**TASK GOAL:**
Starting at the line that contains "Recreate this scene" and stopping at the line that contains "for o in list(bpy.data.objects): bpy.data.objects.remove(o)", return those lines exactly and nothing else. Both end lines count; pictures do not.

[Scene script records]
########

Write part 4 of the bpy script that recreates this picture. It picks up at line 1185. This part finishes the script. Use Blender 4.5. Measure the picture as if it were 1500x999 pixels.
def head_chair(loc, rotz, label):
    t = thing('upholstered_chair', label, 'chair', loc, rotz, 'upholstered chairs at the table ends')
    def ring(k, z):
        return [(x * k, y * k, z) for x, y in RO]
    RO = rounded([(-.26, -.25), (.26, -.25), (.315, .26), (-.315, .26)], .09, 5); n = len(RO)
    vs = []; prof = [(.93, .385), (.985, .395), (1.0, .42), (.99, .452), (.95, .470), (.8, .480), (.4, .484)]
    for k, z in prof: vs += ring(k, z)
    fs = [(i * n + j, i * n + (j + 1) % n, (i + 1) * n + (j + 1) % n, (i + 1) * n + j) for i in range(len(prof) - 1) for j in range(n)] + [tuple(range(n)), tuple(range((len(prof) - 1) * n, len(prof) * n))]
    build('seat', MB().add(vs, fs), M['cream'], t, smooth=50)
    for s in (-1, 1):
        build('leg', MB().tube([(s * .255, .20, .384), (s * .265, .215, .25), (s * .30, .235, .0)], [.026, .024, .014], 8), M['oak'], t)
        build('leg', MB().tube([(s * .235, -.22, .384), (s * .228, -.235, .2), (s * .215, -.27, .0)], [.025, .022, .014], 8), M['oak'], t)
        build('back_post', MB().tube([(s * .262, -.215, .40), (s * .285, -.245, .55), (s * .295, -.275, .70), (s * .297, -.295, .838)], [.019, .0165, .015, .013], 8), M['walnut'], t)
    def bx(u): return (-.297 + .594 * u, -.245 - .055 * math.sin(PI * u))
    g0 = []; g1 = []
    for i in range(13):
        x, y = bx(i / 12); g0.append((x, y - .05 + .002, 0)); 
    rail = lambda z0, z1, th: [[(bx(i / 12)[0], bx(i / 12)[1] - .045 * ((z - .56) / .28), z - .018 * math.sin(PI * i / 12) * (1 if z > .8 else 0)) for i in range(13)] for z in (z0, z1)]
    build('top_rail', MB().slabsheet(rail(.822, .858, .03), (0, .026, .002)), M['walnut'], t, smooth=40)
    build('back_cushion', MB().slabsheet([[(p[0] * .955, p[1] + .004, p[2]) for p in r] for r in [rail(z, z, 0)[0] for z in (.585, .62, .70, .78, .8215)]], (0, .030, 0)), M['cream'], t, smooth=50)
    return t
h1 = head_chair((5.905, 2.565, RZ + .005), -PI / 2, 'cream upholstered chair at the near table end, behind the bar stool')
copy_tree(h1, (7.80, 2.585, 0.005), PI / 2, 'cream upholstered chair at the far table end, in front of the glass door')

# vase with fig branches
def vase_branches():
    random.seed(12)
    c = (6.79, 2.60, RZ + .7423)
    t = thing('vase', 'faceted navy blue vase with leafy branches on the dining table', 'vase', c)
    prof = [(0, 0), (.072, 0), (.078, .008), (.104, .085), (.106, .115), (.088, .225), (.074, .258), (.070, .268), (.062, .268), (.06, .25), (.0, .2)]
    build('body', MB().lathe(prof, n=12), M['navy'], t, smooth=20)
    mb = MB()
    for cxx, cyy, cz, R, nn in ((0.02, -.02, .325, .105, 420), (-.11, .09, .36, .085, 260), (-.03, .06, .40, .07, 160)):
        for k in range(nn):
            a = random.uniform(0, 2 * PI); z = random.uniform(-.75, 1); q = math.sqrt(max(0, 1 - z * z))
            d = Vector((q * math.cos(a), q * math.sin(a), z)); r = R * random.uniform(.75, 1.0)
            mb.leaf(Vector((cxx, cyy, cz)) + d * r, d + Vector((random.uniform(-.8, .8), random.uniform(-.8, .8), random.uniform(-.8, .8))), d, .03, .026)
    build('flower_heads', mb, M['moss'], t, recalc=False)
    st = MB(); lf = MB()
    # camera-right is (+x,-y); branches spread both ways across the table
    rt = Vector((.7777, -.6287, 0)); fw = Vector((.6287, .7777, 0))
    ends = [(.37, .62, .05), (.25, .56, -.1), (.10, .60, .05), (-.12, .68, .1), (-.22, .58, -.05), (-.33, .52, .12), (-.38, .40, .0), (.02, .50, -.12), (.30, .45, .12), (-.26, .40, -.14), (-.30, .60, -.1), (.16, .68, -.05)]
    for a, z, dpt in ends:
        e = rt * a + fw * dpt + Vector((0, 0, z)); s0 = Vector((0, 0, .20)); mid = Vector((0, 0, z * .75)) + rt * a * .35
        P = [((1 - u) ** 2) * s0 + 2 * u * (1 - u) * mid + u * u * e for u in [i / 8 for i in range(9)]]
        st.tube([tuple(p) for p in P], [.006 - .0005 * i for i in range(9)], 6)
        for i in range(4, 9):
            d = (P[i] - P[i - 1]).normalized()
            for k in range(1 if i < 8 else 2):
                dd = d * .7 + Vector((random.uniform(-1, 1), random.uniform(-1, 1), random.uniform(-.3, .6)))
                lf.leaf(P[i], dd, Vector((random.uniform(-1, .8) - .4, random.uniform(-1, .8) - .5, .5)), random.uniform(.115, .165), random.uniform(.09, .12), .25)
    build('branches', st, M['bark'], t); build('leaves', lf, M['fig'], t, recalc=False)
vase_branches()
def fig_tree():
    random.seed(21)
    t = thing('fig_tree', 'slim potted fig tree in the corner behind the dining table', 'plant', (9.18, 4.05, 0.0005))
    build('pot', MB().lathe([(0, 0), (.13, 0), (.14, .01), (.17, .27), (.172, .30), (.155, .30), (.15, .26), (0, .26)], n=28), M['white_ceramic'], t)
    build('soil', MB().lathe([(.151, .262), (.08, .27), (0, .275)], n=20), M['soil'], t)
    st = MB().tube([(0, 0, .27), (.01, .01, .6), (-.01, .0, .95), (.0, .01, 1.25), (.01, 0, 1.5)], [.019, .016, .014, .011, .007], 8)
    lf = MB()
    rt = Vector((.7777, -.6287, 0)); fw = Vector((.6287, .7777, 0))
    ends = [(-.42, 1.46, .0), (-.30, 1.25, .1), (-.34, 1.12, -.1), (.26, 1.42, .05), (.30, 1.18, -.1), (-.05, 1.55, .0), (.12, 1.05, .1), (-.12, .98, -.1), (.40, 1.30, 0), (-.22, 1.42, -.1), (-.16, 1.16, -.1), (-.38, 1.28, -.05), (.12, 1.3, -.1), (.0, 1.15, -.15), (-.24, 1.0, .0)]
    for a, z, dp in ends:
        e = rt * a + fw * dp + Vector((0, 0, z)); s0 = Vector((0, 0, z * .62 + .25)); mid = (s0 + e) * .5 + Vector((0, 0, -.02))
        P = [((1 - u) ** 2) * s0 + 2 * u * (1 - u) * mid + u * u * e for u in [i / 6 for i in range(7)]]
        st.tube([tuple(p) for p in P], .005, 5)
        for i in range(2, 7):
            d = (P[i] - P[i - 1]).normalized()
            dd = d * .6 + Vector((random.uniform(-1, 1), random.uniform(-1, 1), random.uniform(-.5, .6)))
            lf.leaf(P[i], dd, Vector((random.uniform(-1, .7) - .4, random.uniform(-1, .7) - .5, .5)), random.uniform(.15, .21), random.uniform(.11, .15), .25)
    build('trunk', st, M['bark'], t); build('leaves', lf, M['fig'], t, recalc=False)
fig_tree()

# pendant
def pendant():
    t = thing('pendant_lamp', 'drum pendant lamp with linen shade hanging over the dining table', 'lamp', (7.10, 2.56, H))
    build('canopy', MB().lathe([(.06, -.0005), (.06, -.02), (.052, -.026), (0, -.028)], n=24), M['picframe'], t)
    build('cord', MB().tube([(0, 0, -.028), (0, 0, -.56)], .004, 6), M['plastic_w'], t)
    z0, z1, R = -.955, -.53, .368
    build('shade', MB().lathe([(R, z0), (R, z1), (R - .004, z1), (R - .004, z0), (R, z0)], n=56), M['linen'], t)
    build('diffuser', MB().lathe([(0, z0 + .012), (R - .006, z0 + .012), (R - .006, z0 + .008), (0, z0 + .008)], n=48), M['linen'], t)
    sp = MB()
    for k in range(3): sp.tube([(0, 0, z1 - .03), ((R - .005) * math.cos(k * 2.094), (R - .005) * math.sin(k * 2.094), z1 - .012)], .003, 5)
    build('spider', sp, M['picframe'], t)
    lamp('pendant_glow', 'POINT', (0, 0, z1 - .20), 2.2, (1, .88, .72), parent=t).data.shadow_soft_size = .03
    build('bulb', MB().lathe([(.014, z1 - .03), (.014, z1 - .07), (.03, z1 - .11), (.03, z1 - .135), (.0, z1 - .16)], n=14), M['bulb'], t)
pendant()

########

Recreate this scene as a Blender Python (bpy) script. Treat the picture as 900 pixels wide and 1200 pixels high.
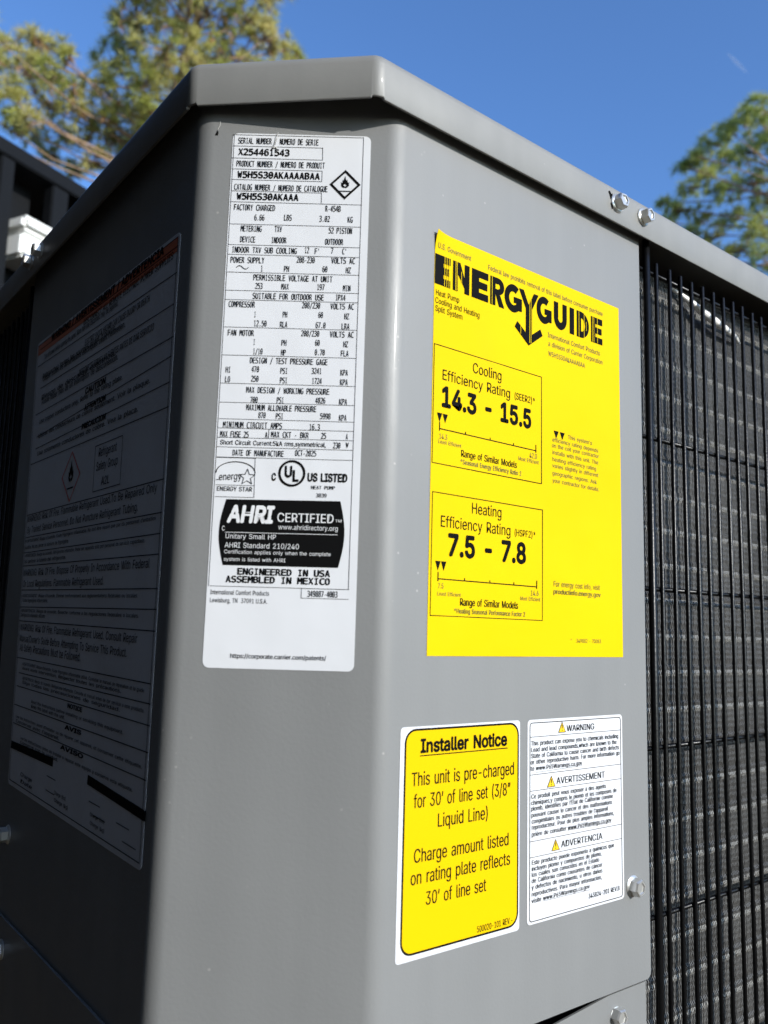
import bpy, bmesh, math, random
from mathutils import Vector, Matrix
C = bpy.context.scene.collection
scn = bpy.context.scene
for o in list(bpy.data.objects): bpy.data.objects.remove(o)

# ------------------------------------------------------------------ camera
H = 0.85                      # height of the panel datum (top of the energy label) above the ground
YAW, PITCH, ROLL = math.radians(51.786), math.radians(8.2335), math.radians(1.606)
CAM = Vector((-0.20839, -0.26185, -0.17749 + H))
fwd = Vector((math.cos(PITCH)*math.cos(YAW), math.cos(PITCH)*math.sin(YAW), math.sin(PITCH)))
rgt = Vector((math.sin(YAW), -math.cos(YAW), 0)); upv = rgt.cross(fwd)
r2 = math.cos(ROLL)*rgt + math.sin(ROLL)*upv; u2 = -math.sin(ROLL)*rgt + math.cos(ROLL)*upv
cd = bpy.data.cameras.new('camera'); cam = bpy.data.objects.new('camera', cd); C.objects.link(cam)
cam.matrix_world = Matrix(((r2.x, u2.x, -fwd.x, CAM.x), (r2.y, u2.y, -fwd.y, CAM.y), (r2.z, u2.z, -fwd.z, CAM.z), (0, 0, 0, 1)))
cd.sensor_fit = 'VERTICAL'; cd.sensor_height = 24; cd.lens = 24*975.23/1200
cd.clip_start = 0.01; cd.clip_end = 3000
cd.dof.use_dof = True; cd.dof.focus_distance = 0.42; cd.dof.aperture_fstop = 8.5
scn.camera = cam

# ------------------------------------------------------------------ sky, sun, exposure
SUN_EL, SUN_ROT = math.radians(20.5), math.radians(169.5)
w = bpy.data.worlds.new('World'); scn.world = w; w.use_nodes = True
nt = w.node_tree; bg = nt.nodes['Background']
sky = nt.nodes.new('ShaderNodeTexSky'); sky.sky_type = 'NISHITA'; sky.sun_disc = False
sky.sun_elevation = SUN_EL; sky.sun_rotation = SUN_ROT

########

**FULL SOLUTION:**
Recreate this scene as a Blender Python (bpy) script. Treat the picture as 900 pixels wide and 1200 pixels high.
import bpy, bmesh, math, random
from mathutils import Vector, Matrix
C = bpy.context.scene.collection
scn = bpy.context.scene
for o in list(bpy.data.objects): bpy.data.objects.remove(o)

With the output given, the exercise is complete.